The cost of capital is also an opportunity cost. Capital is usually
acquired through loans and sale of ownership. The cost of debt is the
interest paid on the debt. Remember that every choice has an opportunity
cost and an opportunity benefit.
Businesses are no exception to this rule. Like individuals, businesses
have to make decisions based on costs and benefits.
3. Break-Even Point
In economics and business, specifically cost accounting, the break-
even point (BEP) is the point at which cost or expenses and revenue are
equal: there is no net loss or gain, and one has "broken even." A profit or a
loss has not been made, although opportunity costs have been "paid" and
capital has received the risk-adjusted, expected return. In other words, it´s
the point in which the total revenue of a business exceed its total costs, and
the business begins to create wealth instead of consuming it. It is shown
graphically as the point where the total revenue and total cost curves meet.
In the linear case the break-even point is equal to the fixed costs divided
by the contribution margin per unit.
The break-even point is achieved when the generated profits match the
total costs accumulated till the date of profit generation. Establishing the
break-even point helps businesses in setting plans for the levels of
production which it needs to maintain be profitable.

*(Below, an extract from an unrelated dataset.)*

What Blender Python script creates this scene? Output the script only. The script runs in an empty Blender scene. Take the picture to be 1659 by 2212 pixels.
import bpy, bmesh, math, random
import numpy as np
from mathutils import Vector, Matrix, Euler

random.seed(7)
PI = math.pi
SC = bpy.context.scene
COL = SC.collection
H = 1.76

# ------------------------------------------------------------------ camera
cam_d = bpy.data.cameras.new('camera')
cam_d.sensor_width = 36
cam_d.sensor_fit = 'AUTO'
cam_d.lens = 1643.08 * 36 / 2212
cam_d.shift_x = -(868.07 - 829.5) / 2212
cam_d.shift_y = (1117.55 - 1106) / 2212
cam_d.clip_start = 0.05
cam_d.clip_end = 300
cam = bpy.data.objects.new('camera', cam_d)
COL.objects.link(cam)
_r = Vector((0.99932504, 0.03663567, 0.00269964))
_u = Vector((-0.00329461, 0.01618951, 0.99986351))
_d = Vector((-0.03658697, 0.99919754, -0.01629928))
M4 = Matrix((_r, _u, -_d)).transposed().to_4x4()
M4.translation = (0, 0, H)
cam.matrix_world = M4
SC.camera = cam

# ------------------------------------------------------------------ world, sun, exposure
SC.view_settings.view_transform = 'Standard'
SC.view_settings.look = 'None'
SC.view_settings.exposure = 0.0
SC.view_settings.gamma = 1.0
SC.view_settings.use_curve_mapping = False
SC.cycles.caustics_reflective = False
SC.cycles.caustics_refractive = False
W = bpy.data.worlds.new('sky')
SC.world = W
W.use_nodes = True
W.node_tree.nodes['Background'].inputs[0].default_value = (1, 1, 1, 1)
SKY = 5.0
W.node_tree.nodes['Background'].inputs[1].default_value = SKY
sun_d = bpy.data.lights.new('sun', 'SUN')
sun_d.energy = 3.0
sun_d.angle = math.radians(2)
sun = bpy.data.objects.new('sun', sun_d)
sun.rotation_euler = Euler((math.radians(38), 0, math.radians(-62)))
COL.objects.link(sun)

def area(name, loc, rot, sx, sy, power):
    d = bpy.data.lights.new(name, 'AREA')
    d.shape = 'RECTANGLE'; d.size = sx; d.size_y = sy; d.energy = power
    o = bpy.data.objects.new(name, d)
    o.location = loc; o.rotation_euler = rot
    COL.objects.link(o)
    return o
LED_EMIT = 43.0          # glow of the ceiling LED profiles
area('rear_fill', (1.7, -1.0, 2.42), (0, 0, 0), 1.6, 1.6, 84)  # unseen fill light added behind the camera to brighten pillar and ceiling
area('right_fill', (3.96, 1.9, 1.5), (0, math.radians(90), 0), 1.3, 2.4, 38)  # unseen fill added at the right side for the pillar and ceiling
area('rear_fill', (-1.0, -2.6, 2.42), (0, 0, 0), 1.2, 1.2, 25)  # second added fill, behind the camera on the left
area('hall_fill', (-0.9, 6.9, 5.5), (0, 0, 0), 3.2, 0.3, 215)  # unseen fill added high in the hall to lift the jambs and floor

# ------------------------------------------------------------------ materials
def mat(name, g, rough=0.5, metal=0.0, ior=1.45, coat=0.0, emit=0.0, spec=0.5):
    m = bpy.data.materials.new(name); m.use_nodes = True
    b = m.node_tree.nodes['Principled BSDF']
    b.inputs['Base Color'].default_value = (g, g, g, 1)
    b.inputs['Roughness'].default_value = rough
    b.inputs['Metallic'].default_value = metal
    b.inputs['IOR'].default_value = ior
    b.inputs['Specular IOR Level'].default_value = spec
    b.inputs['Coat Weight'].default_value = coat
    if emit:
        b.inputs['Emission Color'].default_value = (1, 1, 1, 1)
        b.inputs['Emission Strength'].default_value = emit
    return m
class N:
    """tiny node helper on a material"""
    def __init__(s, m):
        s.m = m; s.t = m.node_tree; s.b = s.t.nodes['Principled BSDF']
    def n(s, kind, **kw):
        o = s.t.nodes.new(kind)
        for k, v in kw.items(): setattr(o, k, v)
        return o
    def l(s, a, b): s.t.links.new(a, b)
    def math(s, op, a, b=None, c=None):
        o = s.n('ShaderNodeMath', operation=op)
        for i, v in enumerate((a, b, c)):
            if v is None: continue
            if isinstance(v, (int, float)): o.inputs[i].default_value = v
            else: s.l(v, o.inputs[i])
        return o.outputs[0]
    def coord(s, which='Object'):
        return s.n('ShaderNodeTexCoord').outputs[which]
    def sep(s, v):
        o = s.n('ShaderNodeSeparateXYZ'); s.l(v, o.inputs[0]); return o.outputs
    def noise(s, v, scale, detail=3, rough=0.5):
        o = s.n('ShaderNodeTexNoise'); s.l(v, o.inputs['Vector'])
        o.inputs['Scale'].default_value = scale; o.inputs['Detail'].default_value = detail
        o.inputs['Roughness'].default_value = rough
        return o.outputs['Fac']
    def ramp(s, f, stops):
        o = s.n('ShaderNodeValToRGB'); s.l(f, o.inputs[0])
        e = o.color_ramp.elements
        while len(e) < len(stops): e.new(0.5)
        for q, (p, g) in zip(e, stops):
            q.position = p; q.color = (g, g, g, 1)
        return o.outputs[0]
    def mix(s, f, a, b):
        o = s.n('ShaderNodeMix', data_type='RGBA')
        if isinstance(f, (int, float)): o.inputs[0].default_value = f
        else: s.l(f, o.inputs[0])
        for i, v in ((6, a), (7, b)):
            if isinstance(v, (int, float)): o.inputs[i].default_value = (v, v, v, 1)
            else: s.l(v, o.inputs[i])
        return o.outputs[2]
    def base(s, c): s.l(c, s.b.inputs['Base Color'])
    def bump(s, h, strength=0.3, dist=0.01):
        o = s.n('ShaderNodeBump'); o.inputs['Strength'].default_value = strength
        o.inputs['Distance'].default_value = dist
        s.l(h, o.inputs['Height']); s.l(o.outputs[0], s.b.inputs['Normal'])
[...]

4. Forms of Market and Price Determination
In general, the word ‘market’ refers to a place or an area where buyers
and sellers generally meet so as to buy and sell a particular commodity. In
Economics, we make use of the term ‘market’ in a different sense. It refers to
a particular commodity that is sold and purchased rather than a place or an
area. For example, cotton market, tea market etc. Any effective arrangement
for bringing buyers and sellers into contact with one another is defined as a
market in economics. The essentials of a market are the following:
1. Market does not confine to a particular place but the whole area
wherein buyers and sellers of a are spread over.